Exercise task: Type out the data exactly as given. Skip any image.

** Begin **

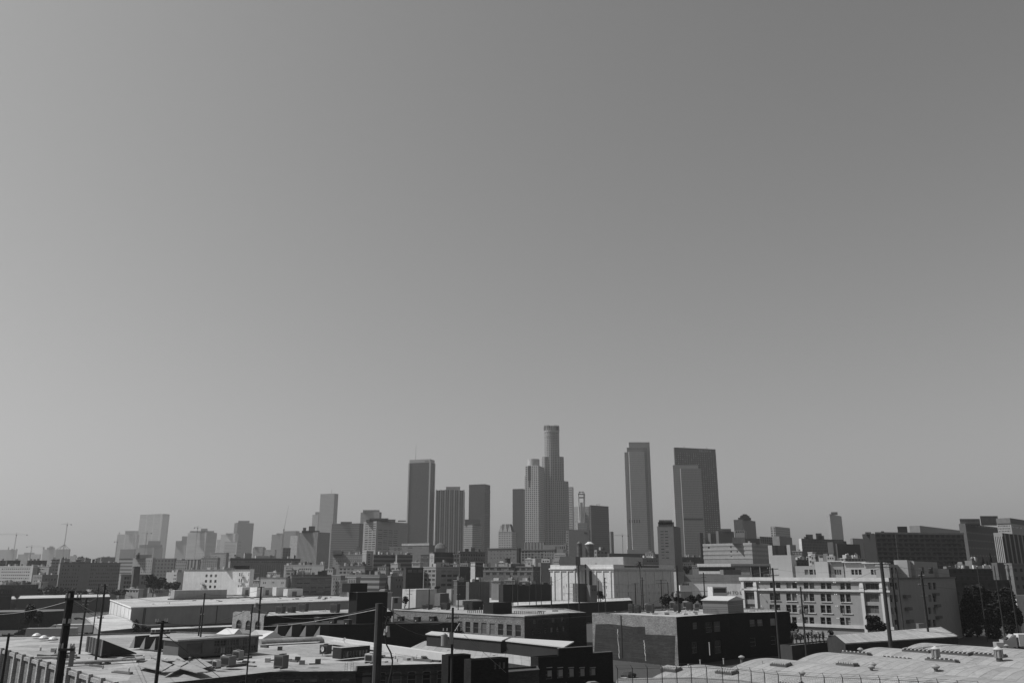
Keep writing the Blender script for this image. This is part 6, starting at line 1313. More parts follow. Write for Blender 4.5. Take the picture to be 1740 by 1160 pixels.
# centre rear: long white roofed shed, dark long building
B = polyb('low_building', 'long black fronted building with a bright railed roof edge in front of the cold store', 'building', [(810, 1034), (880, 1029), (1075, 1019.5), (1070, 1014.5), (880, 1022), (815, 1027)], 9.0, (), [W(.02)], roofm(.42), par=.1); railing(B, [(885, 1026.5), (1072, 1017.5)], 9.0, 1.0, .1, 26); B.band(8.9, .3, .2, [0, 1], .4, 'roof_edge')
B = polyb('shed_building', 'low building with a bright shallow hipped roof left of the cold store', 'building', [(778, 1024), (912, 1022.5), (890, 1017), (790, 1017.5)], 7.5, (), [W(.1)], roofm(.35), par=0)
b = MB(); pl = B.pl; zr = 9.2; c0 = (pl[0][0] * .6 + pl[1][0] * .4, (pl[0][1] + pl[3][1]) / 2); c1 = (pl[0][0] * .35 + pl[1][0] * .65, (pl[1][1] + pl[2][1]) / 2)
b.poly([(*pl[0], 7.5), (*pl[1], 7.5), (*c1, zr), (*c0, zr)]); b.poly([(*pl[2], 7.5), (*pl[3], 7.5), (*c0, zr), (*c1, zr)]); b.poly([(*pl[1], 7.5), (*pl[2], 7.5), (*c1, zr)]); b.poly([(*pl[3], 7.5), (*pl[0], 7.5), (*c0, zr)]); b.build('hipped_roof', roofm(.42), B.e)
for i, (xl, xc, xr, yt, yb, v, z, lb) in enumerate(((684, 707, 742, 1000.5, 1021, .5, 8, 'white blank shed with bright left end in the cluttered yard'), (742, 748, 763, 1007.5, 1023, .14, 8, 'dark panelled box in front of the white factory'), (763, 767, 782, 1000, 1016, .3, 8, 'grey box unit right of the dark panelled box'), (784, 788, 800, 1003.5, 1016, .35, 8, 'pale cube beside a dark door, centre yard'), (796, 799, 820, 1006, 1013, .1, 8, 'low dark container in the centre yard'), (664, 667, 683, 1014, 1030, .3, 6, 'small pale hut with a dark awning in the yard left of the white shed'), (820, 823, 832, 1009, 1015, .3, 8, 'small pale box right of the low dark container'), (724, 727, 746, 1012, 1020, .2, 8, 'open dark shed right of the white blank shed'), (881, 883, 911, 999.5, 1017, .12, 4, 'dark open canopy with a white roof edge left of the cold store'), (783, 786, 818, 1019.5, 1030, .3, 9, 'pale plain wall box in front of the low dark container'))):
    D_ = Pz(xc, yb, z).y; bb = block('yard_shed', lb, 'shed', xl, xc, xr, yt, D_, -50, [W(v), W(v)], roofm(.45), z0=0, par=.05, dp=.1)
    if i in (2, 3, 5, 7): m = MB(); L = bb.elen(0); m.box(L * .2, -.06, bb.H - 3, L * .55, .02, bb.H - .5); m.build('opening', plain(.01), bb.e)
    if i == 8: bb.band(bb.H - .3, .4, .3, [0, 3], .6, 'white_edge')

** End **

Task response:
Keep writing the Blender script for this image. This is part 6, starting at line 1313. More parts follow. Write for Blender 4.5. Take the picture to be 1740 by 1160 pixels.
# centre rear: long white roofed shed, dark long building
B = polyb('low_building', 'long black fronted building with a bright railed roof edge in front of the cold store', 'building', [(810, 1034), (880, 1029), (1075, 1019.5), (1070, 1014.5), (880, 1022), (815, 1027)], 9.0, (), [W(.02)], roofm(.42), par=.1); railing(B, [(885, 1026.5), (1072, 1017.5)], 9.0, 1.0, .1, 26); B.band(8.9, .3, .2, [0, 1], .4, 'roof_edge')
B = polyb('shed_building', 'low building with a bright shallow hipped roof left of the cold store', 'building', [(778, 1024), (912, 1022.5), (890, 1017), (790, 1017.5)], 7.5, (), [W(.1)], roofm(.35), par=0)
b = MB(); pl = B.pl; zr = 9.2; c0 = (pl[0][0] * .6 + pl[1][0] * .4, (pl[0][1] + pl[3][1]) / 2); c1 = (pl[0][0] * .35 + pl[1][0] * .65, (pl[1][1] + pl[2][1]) / 2)
b.poly([(*pl[0], 7.5), (*pl[1], 7.5), (*c1, zr), (*c0, zr)]); b.poly([(*pl[2], 7.5), (*pl[3], 7.5), (*c0, zr), (*c1, zr)]); b.poly([(*pl[1], 7.5), (*pl[2], 7.5), (*c1, zr)]); b.poly([(*pl[3], 7.5), (*pl[0], 7.5), (*c0, zr)]); b.build('hipped_roof', roofm(.42), B.e)
for i, (xl, xc, xr, yt, yb, v, z, lb) in enumerate(((684, 707, 742, 1000.5, 1021, .5, 8, 'white blank shed with bright left end in the cluttered yard'), (742, 748, 763, 1007.5, 1023, .14, 8, 'dark panelled box in front of the white factory'), (763, 767, 782, 1000, 1016, .3, 8, 'grey box unit right of the dark panelled box'), (784, 788, 800, 1003.5, 1016, .35, 8, 'pale cube beside a dark door, centre yard'), (796, 799, 820, 1006, 1013, .1, 8, 'low dark container in the centre yard'), (664, 667, 683, 1014, 1030, .3, 6, 'small pale hut with a dark awning in the yard left of the white shed'), (820, 823, 832, 1009, 1015, .3, 8, 'small pale box right of the low dark container'), (724, 727, 746, 1012, 1020, .2, 8, 'open dark shed right of the white blank shed'), (881, 883, 911, 999.5, 1017, .12, 4, 'dark open canopy with a white roof edge left of the cold store'), (783, 786, 818, 1019.5, 1030, .3, 9, 'pale plain wall box in front of the low dark container'))):
    D_ = Pz(xc, yb, z).y; bb = block('yard_shed', lb, 'shed', xl, xc, xr, yt, D_, -50, [W(v), W(v)], roofm(.45), z0=0, par=.05, dp=.1)
    if i in (2, 3, 5, 7): m = MB(); L = bb.elen(0); m.box(L * .2, -.06, bb.H - 3, L * .55, .02, bb.H - .5); m.build('opening', plain(.01), bb.e)
    if i == 8: bb.band(bb.H - .3, .4, .3, [0, 3], .6, 'white_edge')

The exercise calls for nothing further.